Но не чаял молодой Петр, что полученные в Европе впечатления и «уроки», во многом определившие последующую внешнюю политику России, будут иметь трагические последствия для империи, им основанной, и для династии, к которой он принадлежал. При нем четко обозначилась линия многовекового противостояния Британской и Российской империй. К сожалению, властители России не всегда верно оценивали опасность, исходящую от англичан. А потому наивно искали в этой стране поддержку и помощь. Эти ожидания всегда завершались одним — усилением зависимости от Англии и ослаблением России, а завершилось, в конце концов, разрушением Российской империи.
Являясь крупнейшей колониальной державой, Британия именно в Индии имела главный источник своего могущества. Потому Лондон с опаской наблюдал за укреплением новой империи, к тому же покушавшейся на его собственные интересы в Азии. Россия, сунувшаяся в Европу набраться ума-разума, по мере взросления и усиления притязаний на равенство со всеми цивилизованными странами во всех делах, ощущала все большую неприязнь большинства европейских стран, и в первую очередь со стороны чопорных англичан. Противодействие с их стороны чувствовалось во всем — и, прежде всего, в делах торговых и дипломатических.
В конце концов, Россия обрела себе в лице Британии главного врага. Врага не на год — на столетия. Один британский политик через два с лишним столетия после смерти Петра подобные отношения между державами очень точно определил как «холодная война». То есть солдаты не стреляют и не убивают друг друга — только готовятся, а монархи, дипломаты, полководцы при встречах кланяются и сквозь зубы улыбаются друг другу, напряженно ожидая при этом внезапного удара или же подготавливая его. А в это время войска угрожающе маневрируют. И строятся крепости, и призываются союзники, и нейтрализуются возможные противники. Война «холодная» порой перерастает в войну привычную, когда врагу уже не улыбаются, его бьют или получают от него удары.

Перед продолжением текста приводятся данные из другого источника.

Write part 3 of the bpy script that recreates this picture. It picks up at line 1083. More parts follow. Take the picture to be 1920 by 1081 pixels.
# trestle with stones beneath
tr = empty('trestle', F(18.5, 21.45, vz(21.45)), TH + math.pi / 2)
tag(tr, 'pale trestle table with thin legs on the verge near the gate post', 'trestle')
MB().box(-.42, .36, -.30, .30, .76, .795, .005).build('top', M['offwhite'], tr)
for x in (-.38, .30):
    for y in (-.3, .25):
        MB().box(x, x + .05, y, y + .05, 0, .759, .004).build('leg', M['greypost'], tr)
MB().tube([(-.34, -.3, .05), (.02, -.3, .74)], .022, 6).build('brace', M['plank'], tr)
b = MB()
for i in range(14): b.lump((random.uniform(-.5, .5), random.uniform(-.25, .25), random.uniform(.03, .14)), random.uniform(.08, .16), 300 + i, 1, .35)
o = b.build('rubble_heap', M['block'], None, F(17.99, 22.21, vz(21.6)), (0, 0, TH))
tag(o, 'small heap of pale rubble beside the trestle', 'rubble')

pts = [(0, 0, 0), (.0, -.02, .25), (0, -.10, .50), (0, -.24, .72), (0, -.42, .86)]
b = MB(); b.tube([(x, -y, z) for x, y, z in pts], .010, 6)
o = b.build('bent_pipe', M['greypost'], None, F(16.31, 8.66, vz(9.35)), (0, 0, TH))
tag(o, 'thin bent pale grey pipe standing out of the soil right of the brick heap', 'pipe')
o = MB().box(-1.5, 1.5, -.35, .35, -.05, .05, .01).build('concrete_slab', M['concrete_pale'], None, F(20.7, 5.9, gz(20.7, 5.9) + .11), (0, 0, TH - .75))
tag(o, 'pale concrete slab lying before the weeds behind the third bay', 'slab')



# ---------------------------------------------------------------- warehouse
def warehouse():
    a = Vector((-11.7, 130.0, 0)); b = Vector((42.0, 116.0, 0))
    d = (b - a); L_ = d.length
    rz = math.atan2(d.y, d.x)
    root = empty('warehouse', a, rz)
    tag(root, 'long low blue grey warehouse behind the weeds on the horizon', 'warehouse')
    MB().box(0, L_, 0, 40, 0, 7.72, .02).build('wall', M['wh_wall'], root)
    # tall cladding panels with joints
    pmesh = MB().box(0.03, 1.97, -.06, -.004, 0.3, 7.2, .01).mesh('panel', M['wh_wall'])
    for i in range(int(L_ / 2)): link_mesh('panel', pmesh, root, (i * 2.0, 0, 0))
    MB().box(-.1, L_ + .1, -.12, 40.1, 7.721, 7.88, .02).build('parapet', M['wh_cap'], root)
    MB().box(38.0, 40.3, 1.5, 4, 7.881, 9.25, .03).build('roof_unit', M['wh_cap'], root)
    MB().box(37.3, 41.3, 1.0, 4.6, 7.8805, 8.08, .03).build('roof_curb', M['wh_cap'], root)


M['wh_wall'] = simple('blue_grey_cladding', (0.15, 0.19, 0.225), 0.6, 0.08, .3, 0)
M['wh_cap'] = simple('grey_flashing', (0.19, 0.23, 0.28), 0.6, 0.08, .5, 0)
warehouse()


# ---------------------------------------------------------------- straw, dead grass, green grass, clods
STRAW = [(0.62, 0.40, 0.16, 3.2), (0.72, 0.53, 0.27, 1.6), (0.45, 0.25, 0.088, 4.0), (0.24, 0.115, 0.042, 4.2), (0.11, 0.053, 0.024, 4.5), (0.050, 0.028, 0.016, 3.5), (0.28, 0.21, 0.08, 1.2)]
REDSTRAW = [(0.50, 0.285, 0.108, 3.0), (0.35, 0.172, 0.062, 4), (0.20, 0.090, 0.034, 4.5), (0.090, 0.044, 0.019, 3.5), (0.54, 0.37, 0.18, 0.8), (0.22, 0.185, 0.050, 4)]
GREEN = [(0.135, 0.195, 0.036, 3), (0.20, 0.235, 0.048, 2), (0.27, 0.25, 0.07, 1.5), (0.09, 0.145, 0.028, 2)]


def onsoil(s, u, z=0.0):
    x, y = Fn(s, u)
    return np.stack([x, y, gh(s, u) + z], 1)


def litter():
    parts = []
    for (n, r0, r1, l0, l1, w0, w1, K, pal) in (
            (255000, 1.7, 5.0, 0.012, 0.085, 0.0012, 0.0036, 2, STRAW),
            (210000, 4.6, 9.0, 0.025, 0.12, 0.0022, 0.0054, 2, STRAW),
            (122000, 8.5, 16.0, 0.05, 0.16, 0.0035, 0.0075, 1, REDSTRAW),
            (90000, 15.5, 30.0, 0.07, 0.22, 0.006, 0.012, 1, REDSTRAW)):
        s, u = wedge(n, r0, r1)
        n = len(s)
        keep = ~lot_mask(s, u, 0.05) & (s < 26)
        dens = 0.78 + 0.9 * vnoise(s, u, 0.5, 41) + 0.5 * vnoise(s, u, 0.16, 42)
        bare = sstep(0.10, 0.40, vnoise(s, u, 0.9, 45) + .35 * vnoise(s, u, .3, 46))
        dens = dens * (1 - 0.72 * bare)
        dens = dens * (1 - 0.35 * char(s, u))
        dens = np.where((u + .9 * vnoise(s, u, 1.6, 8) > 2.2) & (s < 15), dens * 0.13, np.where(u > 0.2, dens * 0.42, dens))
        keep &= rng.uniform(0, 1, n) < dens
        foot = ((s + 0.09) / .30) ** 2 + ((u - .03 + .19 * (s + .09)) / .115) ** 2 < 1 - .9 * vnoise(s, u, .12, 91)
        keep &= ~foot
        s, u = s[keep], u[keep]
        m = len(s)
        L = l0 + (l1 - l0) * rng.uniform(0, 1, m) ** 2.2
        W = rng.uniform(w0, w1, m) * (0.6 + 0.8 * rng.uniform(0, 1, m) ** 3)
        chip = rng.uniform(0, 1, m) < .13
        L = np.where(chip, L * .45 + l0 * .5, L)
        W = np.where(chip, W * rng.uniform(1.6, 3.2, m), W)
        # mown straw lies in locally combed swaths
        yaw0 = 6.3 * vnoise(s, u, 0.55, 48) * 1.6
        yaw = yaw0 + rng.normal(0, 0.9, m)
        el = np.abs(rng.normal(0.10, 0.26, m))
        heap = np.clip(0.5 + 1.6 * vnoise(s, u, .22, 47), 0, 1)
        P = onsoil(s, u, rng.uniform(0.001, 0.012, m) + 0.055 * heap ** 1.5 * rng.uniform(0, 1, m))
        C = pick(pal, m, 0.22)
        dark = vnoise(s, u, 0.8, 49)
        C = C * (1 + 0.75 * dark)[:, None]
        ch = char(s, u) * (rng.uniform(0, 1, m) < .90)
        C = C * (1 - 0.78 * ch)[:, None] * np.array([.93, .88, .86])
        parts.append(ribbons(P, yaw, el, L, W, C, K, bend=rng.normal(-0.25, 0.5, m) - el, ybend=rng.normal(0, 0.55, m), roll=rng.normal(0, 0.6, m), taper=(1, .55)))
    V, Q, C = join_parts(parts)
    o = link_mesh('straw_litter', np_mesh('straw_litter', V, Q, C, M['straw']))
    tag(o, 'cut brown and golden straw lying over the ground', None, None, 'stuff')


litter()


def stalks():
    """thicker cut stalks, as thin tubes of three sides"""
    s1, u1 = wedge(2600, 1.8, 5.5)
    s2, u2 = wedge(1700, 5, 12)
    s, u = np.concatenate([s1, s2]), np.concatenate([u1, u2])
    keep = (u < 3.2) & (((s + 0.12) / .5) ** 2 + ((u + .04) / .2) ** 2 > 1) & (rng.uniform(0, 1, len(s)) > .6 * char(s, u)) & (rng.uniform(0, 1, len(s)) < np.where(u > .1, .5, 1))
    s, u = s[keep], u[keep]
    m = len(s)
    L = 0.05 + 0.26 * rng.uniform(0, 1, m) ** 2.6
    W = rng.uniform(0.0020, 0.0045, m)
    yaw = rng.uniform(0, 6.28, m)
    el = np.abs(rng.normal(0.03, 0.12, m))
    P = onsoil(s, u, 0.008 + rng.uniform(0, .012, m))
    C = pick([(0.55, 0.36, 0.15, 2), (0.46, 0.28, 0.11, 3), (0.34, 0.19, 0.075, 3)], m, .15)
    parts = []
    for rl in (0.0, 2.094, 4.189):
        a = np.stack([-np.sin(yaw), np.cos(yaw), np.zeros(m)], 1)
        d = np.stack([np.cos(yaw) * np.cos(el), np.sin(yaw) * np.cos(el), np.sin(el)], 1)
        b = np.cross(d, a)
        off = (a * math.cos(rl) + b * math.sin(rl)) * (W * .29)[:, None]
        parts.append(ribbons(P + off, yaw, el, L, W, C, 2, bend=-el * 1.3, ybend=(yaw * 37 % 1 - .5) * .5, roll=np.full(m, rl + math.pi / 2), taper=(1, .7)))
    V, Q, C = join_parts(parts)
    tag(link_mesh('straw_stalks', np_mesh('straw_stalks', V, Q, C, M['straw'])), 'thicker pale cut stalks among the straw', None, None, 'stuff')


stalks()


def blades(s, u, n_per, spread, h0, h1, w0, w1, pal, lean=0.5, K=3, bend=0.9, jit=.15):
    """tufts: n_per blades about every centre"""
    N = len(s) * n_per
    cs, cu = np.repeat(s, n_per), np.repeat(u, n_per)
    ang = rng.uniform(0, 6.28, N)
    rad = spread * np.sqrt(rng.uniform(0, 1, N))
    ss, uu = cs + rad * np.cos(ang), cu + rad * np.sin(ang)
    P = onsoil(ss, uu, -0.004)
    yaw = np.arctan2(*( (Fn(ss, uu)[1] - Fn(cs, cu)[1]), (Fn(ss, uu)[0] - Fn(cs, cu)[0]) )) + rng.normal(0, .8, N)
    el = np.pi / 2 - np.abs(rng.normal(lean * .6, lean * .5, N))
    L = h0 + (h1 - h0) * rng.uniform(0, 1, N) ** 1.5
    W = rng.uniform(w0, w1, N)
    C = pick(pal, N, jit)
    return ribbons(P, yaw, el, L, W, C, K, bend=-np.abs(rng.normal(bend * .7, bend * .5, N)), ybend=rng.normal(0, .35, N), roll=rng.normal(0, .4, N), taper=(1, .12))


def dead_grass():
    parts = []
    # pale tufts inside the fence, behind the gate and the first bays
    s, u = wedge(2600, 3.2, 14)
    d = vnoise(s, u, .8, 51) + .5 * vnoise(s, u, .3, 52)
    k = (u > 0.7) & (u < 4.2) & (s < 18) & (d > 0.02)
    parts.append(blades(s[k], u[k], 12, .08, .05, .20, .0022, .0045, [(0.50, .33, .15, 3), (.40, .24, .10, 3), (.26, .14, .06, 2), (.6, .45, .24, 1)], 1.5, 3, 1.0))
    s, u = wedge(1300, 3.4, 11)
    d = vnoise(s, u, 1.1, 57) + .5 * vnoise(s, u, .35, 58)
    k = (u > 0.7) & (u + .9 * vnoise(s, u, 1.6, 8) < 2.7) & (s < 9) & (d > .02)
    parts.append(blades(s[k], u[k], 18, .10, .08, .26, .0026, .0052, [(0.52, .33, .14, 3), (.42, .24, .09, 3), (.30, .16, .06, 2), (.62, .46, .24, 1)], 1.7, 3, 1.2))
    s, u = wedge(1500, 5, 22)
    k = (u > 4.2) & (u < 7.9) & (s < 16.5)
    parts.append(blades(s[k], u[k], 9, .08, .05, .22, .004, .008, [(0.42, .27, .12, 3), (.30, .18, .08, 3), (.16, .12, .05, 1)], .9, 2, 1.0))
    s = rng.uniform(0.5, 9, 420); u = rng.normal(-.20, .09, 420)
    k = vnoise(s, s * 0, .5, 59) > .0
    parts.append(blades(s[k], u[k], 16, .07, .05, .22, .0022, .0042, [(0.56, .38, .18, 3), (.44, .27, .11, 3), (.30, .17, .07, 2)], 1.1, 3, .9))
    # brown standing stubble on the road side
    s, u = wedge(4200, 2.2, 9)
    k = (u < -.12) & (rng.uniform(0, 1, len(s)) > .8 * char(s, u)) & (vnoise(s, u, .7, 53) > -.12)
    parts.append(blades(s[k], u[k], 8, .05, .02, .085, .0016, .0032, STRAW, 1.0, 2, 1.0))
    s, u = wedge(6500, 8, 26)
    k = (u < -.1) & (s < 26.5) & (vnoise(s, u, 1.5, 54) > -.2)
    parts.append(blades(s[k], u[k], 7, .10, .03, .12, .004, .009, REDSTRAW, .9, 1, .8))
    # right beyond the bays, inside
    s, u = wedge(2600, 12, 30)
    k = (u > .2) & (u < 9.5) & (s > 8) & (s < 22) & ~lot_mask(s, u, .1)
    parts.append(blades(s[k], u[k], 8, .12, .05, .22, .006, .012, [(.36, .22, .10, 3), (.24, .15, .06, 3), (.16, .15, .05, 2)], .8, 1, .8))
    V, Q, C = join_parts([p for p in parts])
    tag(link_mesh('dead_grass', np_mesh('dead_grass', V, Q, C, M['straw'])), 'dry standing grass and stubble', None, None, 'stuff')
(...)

В этой великой битвы империй, растянувшейся на века, Британия ставила перед собой задачи во что бы то ни стало ослабить Россию, не допустить ее возвышения в число наиболее развитых держав. Для этого всеми мерами ограничивался самостоятельный доступ нашей страны к мировым рынкам, чинились препятствия по выходу флота на океанские просторы. Прибрежные территории постоянно становятся ареной ожесточенных сражений. Сегодня это противоборство империй геополитики объясняют особенностью географий столь непохожих друг на друга империй. Островной Англии, чтобы владычествовать на морских просторах, необходимо было зацепиться за побережья. России, дабы в мировом разделении труда не остаться поставщиком дешевого сырья и продовольствия, чтобы сохранить инстинкт развития, требовалось проявить собственную волю. А то ведь и в собственном доме можно оказаться в положении раба, как это случилось с доброй половиной мира.
Противостояние между Англией и Россией со всей серьезностью проявилось уже при Петре I. Первые успехи русского регулярного флота и особенно победа при Гангуте ясно показала Англии, что у нее появился серьезный противник. «Владычица морей» не желала утрачивать свои главенствующие позиции в акватории мирового океана и делиться преимуществами своего положения с чьим-либо флотом не желала. Потому в период Северной войны 1700–1721 годов Англия, не участвуя в боевых действиях, фактически помогала противнику России Швеции. Петр I вынужден был отправить в 1714 году королеве Анне предостережение: если королевский флот попытается войти в Балтийское море и предпримет какие-нибудь действия против России, русская сторона сумеет защитить себя и отразить нападение. Англичане молчали — видимо вняли совету царя набирающего силу государства. В конце концов с Георгом I в Грейфсвальде 17 октября 1715 года заключается договор о признании Англией территориальных приобретений в Прибалтике. Впрочем, та свою помощь Швеции и подстрекательскую политику не прекращала.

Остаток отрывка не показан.